Performances across the board are better than expected, yet the decision to have the British cast take on American accents is odd considering the location.  In one of his final roles, Sands gives his grizzled Captain character (who knits because of muscle tremors in his hands) a few interesting moments, even if most of the early non-shark exposition features him waxing philosophically.  I’m OK with it if that meant more screen time for the appealing actor who died so tragically.  Spearman and Parr do their best to keep their heads above water as exes thrown together in a crisis, but their dialogue often feels as drenched as their characters.

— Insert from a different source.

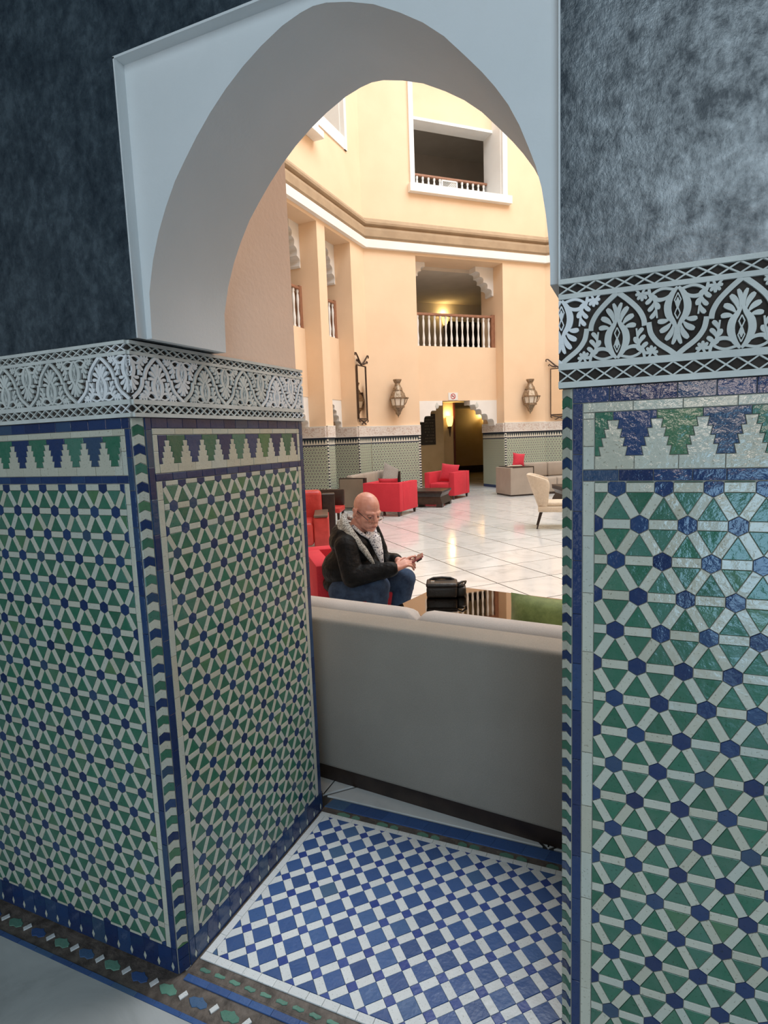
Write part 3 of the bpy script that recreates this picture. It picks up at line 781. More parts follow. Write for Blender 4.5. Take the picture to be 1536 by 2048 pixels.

As the credits rolled (in whatever order they chose this time), I found myself a bit torn.  The Last Breath was one of the more ambitiously crafted films in the shark cinema genre that wound up bogged down by its premise.  Even so, it stays afloat because it doesn’t deal in complete clichés.  The underwater photography by Eric Börjeson (Kon-Tiki) is gorgeous, and if it weren’t for all those pesky sharks, it would tempt you to book passage to the Virgin Islands post haste.  As the latest entry in the endless supply of shark tales, it has enough hold to keep audiences on the hook with more than a few heart-pounding moments.  You just have to wait a bit for the fish to bite.